Band điểm Grammatical Range & Accuracy ước lượng: 7

Band Score for Grammatical Range and Accuracy: 7

  • Use a Wide Range of Structures:

    • Detailed explanation: The essay demonstrates a good variety of sentence structures, including simple, compound, and complex sentences. For example, the use of complex sentences such as "This is mainly because we almost have a chance to stay in different environments in which we need to develop our adaptability to be easily integrated" showcases an ability to convey intricate ideas. However, there are instances of repetitive structures, particularly in the opening sentences of paragraphs, which can detract from the overall variety.
    • How to improve: To enhance the diversity of sentence structures, consider incorporating more varied introductory phrases and clauses. For instance, instead of starting multiple sentences with "This is mainly because," you could use alternatives like "One reason for this is that…" or "An important factor contributing to this is…". Additionally, experimenting with inversion or conditional structures could further enrich the essay’s complexity.
  • Use Grammar and Punctuation Accurately:

    • Detailed explanation: The essay generally maintains a good level of grammatical accuracy, but there are a few notable errors. For example, in the phrase "due to the outside factors that can impact our traits, and the uniqueness of every individual discussed below," the comma before "and" is unnecessary and disrupts the flow. Additionally, phrases like "losing some opportunities due to carelessness or losing some relationships because of having unreasonable anger" could be streamlined for clarity and conciseness. The use of punctuation is mostly correct, but there are moments where clarity could be improved with better punctuation choices.
    • How to improve: To improve grammatical accuracy, focus on eliminating unnecessary commas and ensuring that conjunctions are used correctly. Reviewing sentence structure for clarity can also help; for instance, rephrasing "losing some relationships because of having unreasonable anger" to "losing relationships due to unreasonable anger" would enhance readability. Regular practice with grammar exercises and seeking feedback on writing can also help identify and rectify common errors.

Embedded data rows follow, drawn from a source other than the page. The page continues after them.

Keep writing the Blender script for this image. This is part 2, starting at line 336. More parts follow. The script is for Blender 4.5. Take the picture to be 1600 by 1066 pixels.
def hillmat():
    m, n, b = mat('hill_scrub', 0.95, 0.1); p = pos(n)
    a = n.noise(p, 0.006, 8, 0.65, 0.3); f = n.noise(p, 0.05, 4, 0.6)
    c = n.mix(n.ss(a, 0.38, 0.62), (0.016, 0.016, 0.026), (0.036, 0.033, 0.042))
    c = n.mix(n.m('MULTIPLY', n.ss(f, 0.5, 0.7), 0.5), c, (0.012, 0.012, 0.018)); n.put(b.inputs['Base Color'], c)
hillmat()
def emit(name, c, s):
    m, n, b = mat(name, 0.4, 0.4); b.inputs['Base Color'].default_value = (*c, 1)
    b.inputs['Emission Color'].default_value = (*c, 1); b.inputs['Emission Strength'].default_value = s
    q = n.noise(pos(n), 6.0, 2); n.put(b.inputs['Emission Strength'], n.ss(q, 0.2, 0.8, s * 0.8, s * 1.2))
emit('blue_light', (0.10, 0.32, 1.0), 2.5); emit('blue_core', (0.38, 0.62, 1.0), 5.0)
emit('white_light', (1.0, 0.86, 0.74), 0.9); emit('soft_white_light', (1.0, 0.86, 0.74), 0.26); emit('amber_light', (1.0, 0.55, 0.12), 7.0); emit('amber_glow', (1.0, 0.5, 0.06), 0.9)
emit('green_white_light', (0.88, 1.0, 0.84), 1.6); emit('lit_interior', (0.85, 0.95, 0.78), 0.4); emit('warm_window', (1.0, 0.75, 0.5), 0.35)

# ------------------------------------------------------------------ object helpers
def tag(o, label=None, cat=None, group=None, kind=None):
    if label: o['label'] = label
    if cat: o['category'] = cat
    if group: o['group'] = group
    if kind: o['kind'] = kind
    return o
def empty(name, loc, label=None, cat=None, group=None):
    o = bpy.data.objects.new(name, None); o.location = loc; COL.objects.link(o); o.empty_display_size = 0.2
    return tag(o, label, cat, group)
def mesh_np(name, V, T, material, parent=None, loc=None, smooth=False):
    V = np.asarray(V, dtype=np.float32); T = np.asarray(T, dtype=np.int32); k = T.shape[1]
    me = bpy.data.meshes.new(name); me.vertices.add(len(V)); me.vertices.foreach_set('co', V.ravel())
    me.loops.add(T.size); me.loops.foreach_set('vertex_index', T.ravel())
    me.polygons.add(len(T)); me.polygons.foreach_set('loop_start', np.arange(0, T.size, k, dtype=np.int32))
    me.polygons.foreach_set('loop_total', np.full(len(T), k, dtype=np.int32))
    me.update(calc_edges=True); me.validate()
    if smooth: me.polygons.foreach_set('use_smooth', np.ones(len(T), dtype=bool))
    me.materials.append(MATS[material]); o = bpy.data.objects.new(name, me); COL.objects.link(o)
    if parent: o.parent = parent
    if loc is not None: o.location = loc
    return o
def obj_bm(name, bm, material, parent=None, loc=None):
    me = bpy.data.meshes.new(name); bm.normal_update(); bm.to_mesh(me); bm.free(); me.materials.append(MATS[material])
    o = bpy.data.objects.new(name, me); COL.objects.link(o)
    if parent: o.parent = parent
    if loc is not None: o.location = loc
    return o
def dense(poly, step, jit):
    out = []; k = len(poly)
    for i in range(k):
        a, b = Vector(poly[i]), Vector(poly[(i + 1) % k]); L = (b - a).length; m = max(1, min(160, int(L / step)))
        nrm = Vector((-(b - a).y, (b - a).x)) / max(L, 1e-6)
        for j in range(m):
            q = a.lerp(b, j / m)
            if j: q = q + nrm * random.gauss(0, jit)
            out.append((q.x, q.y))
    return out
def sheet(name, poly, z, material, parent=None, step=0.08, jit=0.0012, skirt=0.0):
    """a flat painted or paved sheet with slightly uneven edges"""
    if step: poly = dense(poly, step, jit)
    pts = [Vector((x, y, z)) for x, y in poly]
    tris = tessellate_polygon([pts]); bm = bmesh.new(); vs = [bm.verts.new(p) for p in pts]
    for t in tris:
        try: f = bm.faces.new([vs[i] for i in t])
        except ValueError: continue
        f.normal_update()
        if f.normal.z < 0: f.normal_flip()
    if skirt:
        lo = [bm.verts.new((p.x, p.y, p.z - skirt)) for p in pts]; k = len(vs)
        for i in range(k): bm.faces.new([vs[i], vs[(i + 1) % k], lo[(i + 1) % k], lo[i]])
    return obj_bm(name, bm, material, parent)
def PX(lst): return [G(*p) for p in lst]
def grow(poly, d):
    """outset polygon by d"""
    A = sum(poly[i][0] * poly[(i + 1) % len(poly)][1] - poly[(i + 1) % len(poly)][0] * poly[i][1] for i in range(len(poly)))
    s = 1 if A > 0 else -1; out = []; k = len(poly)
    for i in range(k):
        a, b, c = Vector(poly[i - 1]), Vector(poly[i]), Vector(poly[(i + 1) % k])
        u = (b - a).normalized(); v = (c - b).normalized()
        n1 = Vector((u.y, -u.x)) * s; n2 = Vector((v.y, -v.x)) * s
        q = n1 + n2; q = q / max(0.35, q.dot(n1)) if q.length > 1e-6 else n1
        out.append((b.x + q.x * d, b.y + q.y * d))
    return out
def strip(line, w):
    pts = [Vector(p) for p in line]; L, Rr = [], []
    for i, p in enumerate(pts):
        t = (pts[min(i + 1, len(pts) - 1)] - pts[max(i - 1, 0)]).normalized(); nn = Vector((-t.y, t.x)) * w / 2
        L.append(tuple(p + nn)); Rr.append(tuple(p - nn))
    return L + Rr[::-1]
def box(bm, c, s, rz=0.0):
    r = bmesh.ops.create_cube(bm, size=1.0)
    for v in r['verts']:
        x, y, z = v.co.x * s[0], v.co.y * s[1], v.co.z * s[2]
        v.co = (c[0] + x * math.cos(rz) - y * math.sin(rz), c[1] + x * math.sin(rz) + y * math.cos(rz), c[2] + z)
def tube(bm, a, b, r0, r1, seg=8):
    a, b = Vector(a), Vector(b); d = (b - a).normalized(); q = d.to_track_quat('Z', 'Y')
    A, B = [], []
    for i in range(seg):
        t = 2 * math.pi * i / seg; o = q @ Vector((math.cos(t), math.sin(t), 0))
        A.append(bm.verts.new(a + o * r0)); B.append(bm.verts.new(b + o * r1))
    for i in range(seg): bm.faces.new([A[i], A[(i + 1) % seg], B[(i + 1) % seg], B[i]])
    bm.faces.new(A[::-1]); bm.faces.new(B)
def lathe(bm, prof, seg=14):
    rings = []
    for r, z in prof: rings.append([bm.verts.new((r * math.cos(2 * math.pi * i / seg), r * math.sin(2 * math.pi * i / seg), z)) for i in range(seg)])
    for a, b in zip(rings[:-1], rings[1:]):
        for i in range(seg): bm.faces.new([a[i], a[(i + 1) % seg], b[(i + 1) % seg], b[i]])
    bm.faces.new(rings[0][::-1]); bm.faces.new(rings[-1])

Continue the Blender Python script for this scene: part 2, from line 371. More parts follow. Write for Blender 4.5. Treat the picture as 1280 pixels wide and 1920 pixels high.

In summary, while the essay demonstrates a solid command of grammatical range and accuracy, focusing on diversifying sentence structures and refining grammatical precision will help elevate the score further.

Bài sửa mẫu

**Improved Essay:**

Personality is a key aspect that helps us present ourselves, leading to the belief that it is a permanent factor. I partially concur with this perspective, owing to external factors that can influence our traits, as well as the uniqueness of every individual, which I will discuss below.

First, personality is not fixed; it can be altered throughout our lives. This is mainly because we often have a chance to remain in different environments where we need to cultivate our adaptability to facilitate integration, such as schools and workplaces. For instance, we tend to become more confident during our school years instead of remaining shy, due to the impact of school assignments involving public speaking and teamwork. Moreover, facing life’s difficulties also leads us to become better versions of ourselves, such as losing opportunities due to carelessness or relationships due to unreasonable anger. Thanks to these experiences, we learn how to adjust our shortcomings and maintain civility.

However, personality is also what defines who we are. What would occur if everyone possessed the same qualities? Hence, it is crucial to preserve innate traits, as they contribute to our distinctions within a community. On the contrary, our features should be cultivated positively rather than being held back by conservative views, which may restrain our development.

To conclude, I believe that our personalities are both changeable and unchangeable, depending on our aims. It is beneficial for us to remain flexible and strike a balance between gaining social skills and preserving our unique characteristics while seeking to address our shortcomings.